The phrase “elevate privileges” also needs care. It does not automatically mean full domain compromise, host root, tenant-wide control, or remote code execution. It means the vulnerability can move an attacker from one privilege level to a higher one under the scored conditions. The real blast radius depends on deployment design, exposed interfaces, identity boundaries, and what the vulnerable component can control.

For defenders, the lack of detail does not lower the priority. It changes the response shape. This is a case for inventory, vendor advisory tracking, exposure reduction, and patch planning rather than speculative exploit hunting based on missing facts.

Why this matters for disconnected and edge environments#

Disconnected or intermittently connected infrastructure tends to be harder to patch and harder to observe. That is the point and the tradeoff. These systems may sit in branch, industrial, remote, regulated, or edge environments where a normal cloud-first operations model does not fully apply.

That changes the risk profile.

If a vulnerability requires network access, segmentation becomes the first practical question. Which networks can reach the relevant Azure Local management plane or service endpoints? Are those interfaces reachable only from a dedicated admin segment, or from broader internal networks? Are VPN users, contractors, local operators, or adjacent workloads able to touch the same path?

Authentication flaws are especially uncomfortable in these environments because teams often rely on the management plane as a control boundary. If authentication can be bypassed or mishandled, other hardening steps may not compensate.

CVSS 10.0 also affects patch governance. Some organizations treat maximum-severity infrastructure bugs as emergency-change candidates. Others cannot patch disconnected systems quickly because update windows are scarce. Either way, the decision should be explicit. Waiting for more public drama is not a strategy.

What teams should check now#

Start with scope. Confirm whether Azure Local Disconnected Operations is deployed anywhere in your environment. Do not rely only on central cloud inventory if disconnected operation is part of the design. Check edge sites, lab clusters, regulated enclaves, and environments managed by separate infrastructure teams.
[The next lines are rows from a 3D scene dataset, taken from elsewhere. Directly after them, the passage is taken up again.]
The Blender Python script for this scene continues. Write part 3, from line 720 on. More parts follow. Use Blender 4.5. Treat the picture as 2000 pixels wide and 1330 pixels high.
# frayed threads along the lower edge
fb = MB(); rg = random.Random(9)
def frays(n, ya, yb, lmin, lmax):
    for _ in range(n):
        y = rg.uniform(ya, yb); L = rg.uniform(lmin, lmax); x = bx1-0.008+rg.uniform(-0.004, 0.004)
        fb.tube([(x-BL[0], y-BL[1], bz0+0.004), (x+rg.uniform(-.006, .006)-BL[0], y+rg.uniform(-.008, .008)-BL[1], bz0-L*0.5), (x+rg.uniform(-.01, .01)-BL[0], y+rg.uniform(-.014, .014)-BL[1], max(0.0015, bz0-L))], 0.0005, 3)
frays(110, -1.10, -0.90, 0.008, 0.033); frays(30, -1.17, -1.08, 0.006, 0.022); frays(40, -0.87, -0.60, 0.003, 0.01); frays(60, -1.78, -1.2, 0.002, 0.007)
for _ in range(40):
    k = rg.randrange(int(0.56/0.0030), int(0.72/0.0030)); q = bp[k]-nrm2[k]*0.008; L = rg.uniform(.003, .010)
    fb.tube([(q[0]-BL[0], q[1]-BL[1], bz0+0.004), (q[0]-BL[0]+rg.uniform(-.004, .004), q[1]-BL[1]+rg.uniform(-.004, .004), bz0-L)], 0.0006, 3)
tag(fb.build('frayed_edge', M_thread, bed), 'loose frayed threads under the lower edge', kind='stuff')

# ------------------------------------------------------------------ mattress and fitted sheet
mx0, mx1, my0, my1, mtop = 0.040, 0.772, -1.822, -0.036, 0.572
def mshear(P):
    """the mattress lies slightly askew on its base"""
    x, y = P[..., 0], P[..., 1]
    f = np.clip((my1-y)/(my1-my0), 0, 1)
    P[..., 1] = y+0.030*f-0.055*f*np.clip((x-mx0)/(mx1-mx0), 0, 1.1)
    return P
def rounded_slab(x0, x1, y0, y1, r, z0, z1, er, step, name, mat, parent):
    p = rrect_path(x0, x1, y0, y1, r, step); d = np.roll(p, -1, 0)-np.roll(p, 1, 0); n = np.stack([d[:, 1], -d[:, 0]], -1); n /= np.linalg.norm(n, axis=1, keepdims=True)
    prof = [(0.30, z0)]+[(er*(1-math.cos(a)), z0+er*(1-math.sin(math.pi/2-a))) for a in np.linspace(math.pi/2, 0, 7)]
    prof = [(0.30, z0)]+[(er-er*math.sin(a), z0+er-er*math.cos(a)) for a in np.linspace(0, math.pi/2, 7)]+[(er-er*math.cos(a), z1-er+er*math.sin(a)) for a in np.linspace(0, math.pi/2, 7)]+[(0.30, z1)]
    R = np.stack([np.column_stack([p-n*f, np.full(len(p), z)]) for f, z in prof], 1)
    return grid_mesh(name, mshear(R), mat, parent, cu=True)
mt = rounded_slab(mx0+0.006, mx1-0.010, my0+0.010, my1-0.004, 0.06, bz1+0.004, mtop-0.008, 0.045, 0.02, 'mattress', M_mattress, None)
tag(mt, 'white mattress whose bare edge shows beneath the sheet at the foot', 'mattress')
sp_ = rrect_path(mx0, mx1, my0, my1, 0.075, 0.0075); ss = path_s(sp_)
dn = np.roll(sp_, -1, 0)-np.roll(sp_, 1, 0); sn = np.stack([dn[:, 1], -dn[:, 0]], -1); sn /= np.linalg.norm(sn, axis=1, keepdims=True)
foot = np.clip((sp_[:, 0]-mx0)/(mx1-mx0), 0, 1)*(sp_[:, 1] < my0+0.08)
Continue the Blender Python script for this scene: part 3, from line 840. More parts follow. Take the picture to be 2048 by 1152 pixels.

Then check Microsoft guidance and your normal vulnerability feeds for affected versions, fixed builds, and mitigations. The NVD entry is a pointer, not the full playbook. If Microsoft has a security update or advisory tied to this CVE, that source should drive remediation.

Practical checks:

  • Identify Azure Local deployments using Disconnected Operations.
  • Map which networks can reach management or service interfaces tied to those deployments.
  • Restrict access to admin paths while patch status is being confirmed.
  • Review logs for unusual authentication failures, unexpected privilege changes, and management actions from non-standard sources.
  • Prepare an update path for disconnected sites, including offline transfer and validation steps if needed.
  • Track vendor wording for exploitability, affected builds, and any compensating controls.

If a system cannot be patched quickly, reduce reachability. Put management interfaces behind stricter network controls. Limit administrative access to known jump hosts. Remove broad lateral access from general user networks. These steps do not fix the vulnerability, but they can reduce the number of attackers who can reach the vulnerable surface.

What not to overclaim#

There is no public basis in the provided source to say this is being actively exploited. There is also no basis to claim remote code execution, a public exploit, wormability, or a specific affected version range.

The right conclusion is narrower and stronger: NVD lists a maximum-severity improper authentication vulnerability in Azure Local Disconnected Operations that can allow unauthorized network-based privilege elevation. That is enough to demand fast verification from teams running the product.

Do the boring work first. Find the deployments. Check the vendor fix. Cut unnecessary network paths. Then decide whether this is an emergency patch, an accelerated maintenance window, or a documented exception with compensating controls.